Gray can be depressing

While gray comes in countless shades, ranging from warm to cold, it’s a color that can bring people down.

“Too much of a gray color creates sadness and a tendency for loneliness and isolation,” says Marlene De Cespedes with Douglas Elliman.

Instead, incorporate different tones, textures, and finishes of white, ivory, and sand into the space to make it look “elegant, fresh, airy, and chic,” she says.

The color doesn’t photograph well

In today’s increasingly screen-dominant world, a buyer’s first impression is almost always via an online listing, and photographs are key in making it stand out. Gray doesn’t necessarily translate well in photos, says Danae Aballi with Douglas Elliman in Newport Beach, Calif. 

“You can’t capture a room’s personality and cheer without a little contrast, so we use pops of color to make the photos stand out,” she says. “People buy homes for the future memories and experiences, so it’s natural in life to have some color. All gray just lets your imagination fall flat.”

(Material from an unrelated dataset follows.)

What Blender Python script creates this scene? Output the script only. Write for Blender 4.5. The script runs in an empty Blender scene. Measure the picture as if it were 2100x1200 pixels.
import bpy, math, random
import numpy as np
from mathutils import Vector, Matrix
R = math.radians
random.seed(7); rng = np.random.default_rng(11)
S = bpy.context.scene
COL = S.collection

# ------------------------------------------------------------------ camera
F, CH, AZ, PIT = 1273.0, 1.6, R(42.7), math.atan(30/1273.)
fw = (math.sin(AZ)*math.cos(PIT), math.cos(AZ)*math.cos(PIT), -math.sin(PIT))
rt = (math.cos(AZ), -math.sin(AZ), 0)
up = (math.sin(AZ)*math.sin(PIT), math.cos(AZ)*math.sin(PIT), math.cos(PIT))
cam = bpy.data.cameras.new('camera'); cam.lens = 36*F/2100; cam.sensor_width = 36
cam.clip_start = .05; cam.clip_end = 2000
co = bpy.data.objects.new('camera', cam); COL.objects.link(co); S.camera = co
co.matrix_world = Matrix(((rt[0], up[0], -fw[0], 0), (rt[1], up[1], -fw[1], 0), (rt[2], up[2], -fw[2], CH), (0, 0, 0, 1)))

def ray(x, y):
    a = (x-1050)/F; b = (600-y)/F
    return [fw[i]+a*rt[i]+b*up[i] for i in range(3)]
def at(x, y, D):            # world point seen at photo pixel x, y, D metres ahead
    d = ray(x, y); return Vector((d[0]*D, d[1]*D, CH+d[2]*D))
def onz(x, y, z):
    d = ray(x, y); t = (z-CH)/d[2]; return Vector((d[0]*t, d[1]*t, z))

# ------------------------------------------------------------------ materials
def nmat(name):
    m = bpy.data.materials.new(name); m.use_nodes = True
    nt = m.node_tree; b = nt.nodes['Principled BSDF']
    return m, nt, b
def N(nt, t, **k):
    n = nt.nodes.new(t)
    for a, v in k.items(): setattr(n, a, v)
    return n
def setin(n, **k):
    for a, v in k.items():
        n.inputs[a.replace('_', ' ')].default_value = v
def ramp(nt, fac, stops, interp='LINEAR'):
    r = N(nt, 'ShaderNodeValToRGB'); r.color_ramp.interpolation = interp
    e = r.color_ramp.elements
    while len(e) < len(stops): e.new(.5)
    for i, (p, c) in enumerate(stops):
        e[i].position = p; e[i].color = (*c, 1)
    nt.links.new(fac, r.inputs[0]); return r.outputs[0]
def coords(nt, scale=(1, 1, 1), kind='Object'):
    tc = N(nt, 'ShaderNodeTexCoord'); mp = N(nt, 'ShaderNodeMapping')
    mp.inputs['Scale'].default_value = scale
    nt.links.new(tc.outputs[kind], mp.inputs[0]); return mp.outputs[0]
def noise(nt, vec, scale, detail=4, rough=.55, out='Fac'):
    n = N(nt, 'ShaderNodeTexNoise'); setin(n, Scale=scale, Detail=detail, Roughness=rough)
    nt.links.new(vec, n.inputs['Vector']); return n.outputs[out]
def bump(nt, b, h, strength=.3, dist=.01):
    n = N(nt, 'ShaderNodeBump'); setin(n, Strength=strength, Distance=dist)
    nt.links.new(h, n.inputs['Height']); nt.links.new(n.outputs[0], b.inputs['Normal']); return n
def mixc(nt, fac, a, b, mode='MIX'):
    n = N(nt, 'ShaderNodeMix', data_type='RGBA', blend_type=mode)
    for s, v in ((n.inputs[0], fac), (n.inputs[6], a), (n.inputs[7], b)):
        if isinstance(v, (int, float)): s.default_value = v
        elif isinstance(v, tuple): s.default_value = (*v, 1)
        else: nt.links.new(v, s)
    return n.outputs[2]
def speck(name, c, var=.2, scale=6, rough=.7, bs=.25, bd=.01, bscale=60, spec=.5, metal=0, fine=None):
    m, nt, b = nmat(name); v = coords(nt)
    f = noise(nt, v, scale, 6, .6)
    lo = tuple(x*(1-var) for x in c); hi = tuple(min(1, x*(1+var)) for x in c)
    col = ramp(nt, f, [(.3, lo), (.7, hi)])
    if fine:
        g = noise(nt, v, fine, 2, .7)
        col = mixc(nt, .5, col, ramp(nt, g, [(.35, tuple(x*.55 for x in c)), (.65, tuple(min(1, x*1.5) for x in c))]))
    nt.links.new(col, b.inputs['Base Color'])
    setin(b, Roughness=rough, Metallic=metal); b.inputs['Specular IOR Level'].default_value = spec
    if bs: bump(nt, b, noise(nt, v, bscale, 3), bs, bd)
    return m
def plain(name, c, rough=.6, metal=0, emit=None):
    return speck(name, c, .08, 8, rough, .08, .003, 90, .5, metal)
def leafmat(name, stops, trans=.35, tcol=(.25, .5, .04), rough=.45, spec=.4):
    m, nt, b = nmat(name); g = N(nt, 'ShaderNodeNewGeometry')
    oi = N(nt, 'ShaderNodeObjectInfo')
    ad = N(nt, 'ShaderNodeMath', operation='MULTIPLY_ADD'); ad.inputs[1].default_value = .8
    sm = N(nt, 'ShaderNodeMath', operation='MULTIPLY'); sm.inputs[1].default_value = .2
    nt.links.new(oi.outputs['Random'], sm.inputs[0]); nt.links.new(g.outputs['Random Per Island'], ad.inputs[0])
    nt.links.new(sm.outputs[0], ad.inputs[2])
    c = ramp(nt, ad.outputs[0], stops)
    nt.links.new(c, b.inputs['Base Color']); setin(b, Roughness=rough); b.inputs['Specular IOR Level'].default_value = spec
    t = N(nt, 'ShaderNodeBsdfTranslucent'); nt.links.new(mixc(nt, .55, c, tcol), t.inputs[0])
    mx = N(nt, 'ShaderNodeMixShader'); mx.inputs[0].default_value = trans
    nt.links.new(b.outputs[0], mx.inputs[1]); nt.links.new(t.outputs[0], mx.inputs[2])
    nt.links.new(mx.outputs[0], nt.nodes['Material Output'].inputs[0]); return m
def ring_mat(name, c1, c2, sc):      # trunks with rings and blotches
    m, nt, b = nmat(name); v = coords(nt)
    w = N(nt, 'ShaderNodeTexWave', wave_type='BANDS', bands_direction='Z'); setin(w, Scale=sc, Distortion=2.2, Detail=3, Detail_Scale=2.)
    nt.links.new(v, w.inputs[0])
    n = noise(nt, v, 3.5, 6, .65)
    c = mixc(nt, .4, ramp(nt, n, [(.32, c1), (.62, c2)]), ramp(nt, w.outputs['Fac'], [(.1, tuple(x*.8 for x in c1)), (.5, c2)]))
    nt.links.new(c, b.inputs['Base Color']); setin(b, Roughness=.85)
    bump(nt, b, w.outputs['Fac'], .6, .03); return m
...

City dwellers see enough gray as it is

When you live in a concrete jungle like New York City, you’re pretty much surrounded by gray everywhere you go, from sidewalks to skyscrapers to subway cars. So, do you want to go home to a gray space? Not really, says Phillip Salem with Triplemint in New York.

“Many of my buyers and I are seeing all-gray living rooms from the walls, to the rugs, to the coffee table, and even once on the tint on the windows. Most of them feel this overwhelming sense of gloom immediately walking into the apartment,” he says. “Buyers want to view apartments that are inviting and feel like an oasis and escape from the gray colors outside.”

Salem suggests adding pops of color and texture into a space by incorporating accessories and plants.

Gray is boring

Finally—and put simply—it’s been done.

“When a design or fashion trend reaches the saturation point, it is seen everywhere and becomes tired and predictable,” says Gerard C. Splendore of Warburg Realty in New York. “It is safe to say that, once a trend is almost ubiquitous, it is probably on the way out because everyone has it and there is no sense of surprise or newness. The public is ready for the next big thing.”

Consider a prospective buyer who’s viewed several homes in a single day. At the end of the day, if they’ve seen more than a couple gray living rooms, it’ll be hard for them to distinguish one from the other, Splendore explains. “To the home buyer, one gray living room is as good as another,” he says.

And while gray’s replacement as the color du jour remains to be seen, Splendore is ready for something original. And he’s not alone.

“Any relief from an overused trend is refreshing for both a realtor and a home shopper,” he says, adding that he’s willing to take a chance and stage his next listing with any other color but gray.